NUNAVUT - Voters in Repulse Bay and Kugaaruk can expect to head to the polls by mid-December.

The election is back on in that riding following the Nunavut Court of Justice's dismissal of a constitutional challenge by former MP Jack Anawak.

A new writ will be issued Nov. 10, and the byelection is scheduled for Dec. 15. Nominations are due by Nov. 14.

"They've been waiting long enough," said Elections Nunavut lawyer Patrick Orr.

Anawak twice appealed a decision of Elections Nunavut which barred him from running in the territorial election because he did not meet residency requirements.

In order to run or vote, one must be a resident of the territory for 12 months preceding the election.

Anawak was not, and Elections Nunavut's decision was upheld in court shortly after nominations closed.

His lawyer, Steve Cooper, returned to court a second time to present a constitutional challenge Oct. 14.

He argued his client was being denied his constitutional right to vote, as well as his rights as an Inuit beneficiary, by the Nunavut Elections Act.

As an Inuk, Anawak "is entitled to rights that maybe are different from the rights of a non-beneficiary," he said via teleconference call, adding that as a beneficiary he should be able to participate "in anything that involves his or his children's land."

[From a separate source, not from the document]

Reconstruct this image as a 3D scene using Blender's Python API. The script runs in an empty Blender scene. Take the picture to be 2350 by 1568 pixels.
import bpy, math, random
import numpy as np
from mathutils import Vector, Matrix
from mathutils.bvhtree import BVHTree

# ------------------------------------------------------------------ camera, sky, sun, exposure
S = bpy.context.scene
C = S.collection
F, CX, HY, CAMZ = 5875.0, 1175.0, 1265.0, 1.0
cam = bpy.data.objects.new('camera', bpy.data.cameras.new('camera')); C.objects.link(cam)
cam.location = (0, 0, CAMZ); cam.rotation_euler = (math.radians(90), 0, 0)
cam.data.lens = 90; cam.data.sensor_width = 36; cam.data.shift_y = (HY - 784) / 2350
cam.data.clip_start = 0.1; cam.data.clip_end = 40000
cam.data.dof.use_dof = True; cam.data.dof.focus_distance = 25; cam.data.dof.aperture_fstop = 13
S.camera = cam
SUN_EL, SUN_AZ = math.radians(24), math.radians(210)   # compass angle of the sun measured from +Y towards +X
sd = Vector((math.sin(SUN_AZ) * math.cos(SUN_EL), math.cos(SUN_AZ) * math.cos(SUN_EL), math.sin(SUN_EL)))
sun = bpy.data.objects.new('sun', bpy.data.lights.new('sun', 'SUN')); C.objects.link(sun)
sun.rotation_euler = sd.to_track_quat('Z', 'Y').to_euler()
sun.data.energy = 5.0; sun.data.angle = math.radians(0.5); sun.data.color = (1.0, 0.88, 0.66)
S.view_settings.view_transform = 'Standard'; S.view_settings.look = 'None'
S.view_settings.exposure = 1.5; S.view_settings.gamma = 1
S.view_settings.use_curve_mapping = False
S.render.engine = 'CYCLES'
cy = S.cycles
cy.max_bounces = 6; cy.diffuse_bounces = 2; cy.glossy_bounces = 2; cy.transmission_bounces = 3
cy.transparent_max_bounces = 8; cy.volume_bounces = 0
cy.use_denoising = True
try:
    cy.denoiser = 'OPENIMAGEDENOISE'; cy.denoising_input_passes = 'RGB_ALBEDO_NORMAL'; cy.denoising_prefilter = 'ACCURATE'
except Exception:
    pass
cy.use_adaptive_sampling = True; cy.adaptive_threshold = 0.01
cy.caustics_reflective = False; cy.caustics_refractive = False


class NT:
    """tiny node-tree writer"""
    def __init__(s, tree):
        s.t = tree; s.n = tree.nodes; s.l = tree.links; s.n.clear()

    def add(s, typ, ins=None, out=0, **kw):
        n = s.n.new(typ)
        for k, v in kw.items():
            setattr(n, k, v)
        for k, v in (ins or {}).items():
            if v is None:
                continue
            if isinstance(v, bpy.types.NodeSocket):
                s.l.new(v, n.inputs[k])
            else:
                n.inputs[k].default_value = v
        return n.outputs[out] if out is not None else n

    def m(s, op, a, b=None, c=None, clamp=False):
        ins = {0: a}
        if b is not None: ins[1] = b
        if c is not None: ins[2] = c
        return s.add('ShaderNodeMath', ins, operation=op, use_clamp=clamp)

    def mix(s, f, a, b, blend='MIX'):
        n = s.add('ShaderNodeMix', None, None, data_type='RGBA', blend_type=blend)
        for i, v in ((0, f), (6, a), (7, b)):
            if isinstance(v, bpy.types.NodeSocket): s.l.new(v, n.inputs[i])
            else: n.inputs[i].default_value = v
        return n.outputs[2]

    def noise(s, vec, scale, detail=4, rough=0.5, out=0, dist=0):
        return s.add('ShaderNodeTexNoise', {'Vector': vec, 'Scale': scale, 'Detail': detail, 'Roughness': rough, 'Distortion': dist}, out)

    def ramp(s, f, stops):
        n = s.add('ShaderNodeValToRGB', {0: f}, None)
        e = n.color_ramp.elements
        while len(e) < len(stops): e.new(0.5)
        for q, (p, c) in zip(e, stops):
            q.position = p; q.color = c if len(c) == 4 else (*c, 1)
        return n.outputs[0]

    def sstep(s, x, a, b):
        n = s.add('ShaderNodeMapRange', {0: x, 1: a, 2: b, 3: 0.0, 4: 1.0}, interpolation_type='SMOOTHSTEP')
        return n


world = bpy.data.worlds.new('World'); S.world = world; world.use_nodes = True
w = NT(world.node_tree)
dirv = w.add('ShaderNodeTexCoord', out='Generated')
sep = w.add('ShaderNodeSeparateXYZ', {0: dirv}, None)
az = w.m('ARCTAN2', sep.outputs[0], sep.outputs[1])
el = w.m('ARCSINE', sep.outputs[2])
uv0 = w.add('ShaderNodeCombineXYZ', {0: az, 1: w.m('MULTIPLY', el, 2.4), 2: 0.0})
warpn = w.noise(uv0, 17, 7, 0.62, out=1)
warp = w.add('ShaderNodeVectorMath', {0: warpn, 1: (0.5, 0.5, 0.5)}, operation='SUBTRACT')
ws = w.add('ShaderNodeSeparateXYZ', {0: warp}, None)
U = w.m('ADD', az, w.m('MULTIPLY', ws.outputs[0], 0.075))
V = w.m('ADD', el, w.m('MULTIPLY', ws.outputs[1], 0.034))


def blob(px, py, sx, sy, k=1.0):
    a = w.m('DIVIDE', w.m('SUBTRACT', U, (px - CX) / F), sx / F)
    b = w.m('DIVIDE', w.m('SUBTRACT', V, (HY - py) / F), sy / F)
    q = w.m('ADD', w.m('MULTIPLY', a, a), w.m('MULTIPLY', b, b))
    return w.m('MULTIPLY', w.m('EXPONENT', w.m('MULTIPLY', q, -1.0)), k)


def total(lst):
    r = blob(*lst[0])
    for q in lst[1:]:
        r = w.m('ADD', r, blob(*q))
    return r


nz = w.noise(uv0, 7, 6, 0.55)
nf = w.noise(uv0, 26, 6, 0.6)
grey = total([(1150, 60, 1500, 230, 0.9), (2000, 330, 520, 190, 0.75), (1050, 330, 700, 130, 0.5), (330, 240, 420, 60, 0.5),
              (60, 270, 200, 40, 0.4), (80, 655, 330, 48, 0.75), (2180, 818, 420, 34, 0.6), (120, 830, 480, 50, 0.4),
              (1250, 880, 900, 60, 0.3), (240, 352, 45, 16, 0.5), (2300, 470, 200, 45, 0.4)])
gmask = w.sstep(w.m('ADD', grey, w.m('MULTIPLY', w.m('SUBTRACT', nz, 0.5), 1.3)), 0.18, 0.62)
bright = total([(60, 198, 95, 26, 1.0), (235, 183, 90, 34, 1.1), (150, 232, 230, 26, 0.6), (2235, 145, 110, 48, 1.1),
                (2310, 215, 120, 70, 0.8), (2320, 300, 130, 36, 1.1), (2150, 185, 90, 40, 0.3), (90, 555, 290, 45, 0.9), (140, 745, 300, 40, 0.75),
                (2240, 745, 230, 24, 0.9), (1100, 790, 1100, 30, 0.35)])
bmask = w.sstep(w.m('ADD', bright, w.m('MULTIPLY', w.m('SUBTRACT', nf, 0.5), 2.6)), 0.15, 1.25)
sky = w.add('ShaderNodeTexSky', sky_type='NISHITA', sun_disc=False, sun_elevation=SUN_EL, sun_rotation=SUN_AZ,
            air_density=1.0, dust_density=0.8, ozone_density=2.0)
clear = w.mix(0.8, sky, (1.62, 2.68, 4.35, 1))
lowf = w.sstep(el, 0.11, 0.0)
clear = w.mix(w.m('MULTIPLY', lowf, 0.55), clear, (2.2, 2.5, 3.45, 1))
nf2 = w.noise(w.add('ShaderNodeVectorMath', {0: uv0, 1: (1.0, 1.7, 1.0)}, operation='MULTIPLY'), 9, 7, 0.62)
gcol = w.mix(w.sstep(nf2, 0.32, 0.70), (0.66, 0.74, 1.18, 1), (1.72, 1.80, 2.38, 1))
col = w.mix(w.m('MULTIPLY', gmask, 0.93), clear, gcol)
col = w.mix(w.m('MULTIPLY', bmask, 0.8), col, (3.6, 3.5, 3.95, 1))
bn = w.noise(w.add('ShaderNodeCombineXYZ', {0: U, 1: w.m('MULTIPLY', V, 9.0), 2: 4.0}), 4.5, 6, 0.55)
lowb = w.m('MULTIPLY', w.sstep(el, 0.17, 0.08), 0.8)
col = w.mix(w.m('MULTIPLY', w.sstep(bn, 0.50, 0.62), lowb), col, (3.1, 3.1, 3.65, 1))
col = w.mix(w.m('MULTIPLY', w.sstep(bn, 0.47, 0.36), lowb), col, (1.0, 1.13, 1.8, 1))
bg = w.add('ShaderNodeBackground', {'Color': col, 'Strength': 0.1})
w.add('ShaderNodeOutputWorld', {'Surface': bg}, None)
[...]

In his written decision released Nov. 6, Justice Earl Johnson said Anawak was confusing his rights to vote in the Nunavut Tunngavik Inc. elections with that of voting in a public government.

"Simply being an Inuk domiciled in Nunavut does not give him the right to vote in a public government election regardless of the rules," he wrote.

Neither Anawak nor his lawyer could be reached for comment.

"We're very gratified that the court has upheld the legality of the Nunavut Elections Act," Orr said. "It's our view that residency is a basic issue of where you are living, rather than where your heart lies."

Marius Tungilik, one of the previously declared candidates in the riding, said he was looking forward to "hitting the road running."

"I'm pleased that the case has been resolved and hopefully to the satisfaction of everyone," he said. "With an election just after the municipal elections and just before Christmas, it should be interesting no matter what way it goes."

Anawak's ineligibility was one of two which made waves leading up to the election.

In Iqaluit Centre, Okalik Eegeesiak also had her name yanked from the ballot when it was determined she did not meet the residency requirements.

Orr said Elections Nunavut will likely take a closer look at that particular section of the Elections Act.

"It's possible that we might want to take a look at changing it slightly, putting some further provisions in on what temporary residency might mean," he said.